Hacker News new | ask | show | jobs
by deepsun 969 days ago
> Employees risk a lot more than most stock holders by working for a company.

Uhm no?

You apparently never been a business owner. Employees get their wages, and even can legally enforce them. If a business go down, owners eat the losses and envy their employees.

I've been on both sides. Being a business owner is much riskier.

2 comments

But wages are often also only a fraction of what they should be, especially for those working outside of the tech industry. But I suppose that's a separate issue.

Is the risk high enough to justify the ever-growing disparity between owners/C levels/investors/etc and the employees that get the work done?

What with all of the bail-outs through history, running an especially large company seems pretty much riskless. And hell, if you look at the history of technology, say games and game consoles (because I like retro games) the number of times a hugely successful product/project that netted 100s of millions of dollars was "not allowed" by the CEO etc but was hidden until it was too late (see Xbox etc) is super high. In addition to the number of decisions made by higher ups where the business swallowed a loss (particularly easy in larger businesses) is also high.
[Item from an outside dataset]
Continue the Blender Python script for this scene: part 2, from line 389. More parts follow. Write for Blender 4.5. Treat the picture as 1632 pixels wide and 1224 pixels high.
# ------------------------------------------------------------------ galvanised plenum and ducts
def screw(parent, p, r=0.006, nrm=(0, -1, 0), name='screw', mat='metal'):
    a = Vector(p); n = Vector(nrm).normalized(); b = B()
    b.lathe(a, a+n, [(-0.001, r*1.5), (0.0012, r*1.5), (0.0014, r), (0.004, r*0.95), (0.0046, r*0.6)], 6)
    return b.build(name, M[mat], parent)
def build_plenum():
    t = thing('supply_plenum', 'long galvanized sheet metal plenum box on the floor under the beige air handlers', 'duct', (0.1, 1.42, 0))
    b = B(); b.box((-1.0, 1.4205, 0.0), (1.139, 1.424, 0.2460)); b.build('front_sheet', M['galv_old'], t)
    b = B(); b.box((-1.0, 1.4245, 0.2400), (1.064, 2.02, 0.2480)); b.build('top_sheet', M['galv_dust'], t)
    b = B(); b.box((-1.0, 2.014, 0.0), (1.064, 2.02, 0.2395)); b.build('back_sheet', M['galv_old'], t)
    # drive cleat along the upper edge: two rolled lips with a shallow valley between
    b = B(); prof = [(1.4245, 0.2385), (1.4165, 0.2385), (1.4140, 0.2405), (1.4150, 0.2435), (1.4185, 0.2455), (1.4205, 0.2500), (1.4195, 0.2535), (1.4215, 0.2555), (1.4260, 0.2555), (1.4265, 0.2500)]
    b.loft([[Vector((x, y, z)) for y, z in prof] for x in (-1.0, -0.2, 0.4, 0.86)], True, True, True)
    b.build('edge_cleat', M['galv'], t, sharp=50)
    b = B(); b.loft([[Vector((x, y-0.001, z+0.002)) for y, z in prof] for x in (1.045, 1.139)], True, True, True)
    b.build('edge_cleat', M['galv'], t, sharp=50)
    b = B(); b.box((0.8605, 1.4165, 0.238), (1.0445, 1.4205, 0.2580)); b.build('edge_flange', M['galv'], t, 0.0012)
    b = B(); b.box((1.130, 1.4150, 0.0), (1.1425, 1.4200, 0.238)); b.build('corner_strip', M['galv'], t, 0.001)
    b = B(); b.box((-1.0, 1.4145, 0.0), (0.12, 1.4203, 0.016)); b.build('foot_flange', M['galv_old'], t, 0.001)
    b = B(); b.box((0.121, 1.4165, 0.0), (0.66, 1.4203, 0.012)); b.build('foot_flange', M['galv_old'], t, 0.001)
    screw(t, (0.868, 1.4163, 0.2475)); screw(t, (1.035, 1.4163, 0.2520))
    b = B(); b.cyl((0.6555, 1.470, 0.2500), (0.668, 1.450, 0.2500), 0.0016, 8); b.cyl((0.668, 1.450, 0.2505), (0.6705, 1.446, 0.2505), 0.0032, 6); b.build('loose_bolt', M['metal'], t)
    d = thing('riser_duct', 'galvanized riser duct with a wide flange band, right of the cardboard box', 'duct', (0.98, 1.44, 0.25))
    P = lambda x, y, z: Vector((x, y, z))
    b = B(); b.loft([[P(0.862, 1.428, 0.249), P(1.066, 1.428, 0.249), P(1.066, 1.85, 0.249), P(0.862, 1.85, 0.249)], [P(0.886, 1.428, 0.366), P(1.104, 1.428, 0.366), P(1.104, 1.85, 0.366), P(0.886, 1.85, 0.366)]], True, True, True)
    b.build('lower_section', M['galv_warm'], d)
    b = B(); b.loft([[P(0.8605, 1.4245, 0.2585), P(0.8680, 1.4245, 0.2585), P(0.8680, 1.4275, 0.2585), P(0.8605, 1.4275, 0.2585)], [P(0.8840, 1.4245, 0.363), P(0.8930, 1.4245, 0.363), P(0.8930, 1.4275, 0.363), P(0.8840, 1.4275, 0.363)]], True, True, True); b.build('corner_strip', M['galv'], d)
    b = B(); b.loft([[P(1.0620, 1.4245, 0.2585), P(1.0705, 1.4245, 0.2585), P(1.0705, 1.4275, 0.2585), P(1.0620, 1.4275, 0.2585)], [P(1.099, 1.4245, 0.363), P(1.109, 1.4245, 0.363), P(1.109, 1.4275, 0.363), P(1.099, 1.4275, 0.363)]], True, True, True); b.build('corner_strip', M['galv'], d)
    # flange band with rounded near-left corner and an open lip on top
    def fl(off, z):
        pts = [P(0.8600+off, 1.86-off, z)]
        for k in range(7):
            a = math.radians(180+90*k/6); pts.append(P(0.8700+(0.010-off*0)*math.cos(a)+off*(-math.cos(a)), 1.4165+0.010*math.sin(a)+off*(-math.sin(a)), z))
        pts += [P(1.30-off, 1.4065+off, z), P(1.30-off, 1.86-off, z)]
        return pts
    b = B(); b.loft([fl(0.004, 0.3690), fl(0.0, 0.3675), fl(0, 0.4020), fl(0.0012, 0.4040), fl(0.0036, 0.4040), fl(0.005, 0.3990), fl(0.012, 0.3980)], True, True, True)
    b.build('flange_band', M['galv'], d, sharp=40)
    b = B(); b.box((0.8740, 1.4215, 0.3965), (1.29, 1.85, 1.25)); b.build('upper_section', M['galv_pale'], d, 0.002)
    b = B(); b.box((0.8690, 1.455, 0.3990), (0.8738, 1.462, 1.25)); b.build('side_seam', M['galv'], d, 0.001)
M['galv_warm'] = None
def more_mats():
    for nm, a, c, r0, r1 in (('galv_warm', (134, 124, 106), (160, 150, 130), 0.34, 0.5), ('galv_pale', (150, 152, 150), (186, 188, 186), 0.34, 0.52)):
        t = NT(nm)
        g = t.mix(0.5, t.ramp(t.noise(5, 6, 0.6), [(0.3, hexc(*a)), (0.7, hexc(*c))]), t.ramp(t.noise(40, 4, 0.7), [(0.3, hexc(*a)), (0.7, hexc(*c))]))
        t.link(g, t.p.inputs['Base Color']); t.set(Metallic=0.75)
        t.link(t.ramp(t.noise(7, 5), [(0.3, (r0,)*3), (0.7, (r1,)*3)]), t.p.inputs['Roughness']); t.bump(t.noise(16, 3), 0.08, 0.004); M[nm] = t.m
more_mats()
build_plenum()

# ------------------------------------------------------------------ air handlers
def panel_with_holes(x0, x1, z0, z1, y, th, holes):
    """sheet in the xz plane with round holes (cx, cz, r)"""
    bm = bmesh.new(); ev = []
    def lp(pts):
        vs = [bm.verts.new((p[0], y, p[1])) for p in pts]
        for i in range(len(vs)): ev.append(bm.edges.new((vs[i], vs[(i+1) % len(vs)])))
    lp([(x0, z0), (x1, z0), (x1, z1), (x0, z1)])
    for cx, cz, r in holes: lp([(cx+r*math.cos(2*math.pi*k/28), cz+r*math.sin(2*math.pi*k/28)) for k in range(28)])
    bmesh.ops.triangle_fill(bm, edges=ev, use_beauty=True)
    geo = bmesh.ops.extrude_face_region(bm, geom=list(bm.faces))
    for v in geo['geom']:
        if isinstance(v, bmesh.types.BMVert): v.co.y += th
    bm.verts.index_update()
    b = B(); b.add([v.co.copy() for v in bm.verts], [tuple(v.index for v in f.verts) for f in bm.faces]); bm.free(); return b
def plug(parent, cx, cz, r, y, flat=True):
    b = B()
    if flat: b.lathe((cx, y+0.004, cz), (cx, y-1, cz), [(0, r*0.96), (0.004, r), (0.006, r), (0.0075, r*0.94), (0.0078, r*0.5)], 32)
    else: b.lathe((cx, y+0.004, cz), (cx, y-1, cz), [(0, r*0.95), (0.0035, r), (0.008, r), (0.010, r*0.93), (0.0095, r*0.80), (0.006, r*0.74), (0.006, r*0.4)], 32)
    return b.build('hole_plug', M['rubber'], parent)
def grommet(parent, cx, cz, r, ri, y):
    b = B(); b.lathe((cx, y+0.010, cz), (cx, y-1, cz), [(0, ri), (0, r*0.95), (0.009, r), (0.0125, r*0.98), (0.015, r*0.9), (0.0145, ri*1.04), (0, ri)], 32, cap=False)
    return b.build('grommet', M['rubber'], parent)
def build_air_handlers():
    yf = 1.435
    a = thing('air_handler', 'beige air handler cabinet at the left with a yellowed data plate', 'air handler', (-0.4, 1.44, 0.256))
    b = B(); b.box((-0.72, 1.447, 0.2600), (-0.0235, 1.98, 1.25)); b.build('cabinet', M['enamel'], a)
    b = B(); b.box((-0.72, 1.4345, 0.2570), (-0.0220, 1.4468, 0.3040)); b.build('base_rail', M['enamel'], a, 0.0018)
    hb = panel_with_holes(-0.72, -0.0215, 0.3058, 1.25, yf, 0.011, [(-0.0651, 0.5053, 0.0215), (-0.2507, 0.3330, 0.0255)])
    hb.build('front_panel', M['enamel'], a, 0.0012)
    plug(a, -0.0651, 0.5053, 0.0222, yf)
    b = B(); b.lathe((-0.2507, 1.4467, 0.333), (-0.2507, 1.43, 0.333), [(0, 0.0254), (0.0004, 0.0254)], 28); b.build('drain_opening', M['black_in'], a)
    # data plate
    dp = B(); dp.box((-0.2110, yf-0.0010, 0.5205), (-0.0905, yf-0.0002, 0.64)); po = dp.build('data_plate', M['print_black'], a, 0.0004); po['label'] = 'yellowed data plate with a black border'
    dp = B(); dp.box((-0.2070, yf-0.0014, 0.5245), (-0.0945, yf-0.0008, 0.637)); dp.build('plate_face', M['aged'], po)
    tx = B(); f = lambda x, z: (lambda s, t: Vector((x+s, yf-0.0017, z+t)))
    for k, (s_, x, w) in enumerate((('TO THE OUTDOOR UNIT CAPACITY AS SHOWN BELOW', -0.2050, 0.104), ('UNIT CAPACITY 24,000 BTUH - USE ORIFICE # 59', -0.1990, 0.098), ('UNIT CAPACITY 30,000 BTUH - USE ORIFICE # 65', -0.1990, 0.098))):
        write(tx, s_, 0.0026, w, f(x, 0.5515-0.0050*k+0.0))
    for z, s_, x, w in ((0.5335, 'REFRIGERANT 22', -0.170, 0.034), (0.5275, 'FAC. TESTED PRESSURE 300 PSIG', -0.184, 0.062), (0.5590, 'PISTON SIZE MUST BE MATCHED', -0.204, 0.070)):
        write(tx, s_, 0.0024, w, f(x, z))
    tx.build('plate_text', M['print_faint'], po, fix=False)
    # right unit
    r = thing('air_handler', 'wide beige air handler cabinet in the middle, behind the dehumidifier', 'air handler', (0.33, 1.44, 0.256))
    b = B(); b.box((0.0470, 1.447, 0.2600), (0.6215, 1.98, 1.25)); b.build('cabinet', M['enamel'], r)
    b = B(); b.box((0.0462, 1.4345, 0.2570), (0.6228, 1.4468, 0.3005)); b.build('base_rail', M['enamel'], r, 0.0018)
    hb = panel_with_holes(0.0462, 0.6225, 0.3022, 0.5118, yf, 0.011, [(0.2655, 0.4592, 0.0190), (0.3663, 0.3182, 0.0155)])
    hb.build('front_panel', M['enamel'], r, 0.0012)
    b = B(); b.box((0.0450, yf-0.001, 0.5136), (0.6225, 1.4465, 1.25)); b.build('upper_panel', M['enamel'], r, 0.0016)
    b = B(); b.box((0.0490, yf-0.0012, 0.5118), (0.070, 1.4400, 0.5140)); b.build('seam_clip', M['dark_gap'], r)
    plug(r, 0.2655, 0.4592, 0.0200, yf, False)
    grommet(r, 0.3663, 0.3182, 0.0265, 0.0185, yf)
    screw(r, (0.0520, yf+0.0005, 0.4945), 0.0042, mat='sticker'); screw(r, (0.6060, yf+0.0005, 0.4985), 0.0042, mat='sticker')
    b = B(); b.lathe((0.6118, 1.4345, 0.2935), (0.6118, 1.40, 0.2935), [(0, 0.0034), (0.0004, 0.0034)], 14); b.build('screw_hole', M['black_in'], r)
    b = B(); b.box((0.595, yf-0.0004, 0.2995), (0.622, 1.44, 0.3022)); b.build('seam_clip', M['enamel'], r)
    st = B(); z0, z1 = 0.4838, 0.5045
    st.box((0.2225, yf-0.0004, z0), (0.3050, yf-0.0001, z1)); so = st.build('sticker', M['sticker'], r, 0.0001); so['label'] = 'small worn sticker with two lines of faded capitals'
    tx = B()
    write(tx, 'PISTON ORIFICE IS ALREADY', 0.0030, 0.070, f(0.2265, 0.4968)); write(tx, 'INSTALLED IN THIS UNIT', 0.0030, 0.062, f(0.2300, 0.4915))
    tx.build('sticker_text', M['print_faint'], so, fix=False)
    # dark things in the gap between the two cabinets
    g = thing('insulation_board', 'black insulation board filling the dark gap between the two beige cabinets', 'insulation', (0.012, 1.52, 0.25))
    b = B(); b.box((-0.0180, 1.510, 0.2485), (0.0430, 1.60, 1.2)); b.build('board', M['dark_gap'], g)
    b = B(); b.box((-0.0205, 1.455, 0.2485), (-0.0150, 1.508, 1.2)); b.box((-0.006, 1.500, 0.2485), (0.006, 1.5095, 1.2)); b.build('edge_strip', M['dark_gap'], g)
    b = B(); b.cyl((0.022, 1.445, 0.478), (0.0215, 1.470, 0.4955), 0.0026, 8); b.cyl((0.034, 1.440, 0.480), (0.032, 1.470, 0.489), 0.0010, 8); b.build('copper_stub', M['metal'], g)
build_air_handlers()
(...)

Imagine if Bill Gates and Steve Balmer hadn't been convinced/swayed to make the Xbox. How much profit has MS made from that? A fucking shitload, and have the guys that pushed it, or for that matter anybody in a similar situation (of which there are many) ever seen any of that success? No.

And we can't say "well the CEXs have the final say because they take on all the risk" they do, technically, but in reality when C levels screw up oftentimes it's just taken as a loss and things move on.

If you only take into account small businesses with single owners you are entirely correct. Mostly because large corporations are squeezing them to death with various forms of rent seeking. However, if your corporation is in a position to casually misplace half a million dollars, I don't think you are in that category.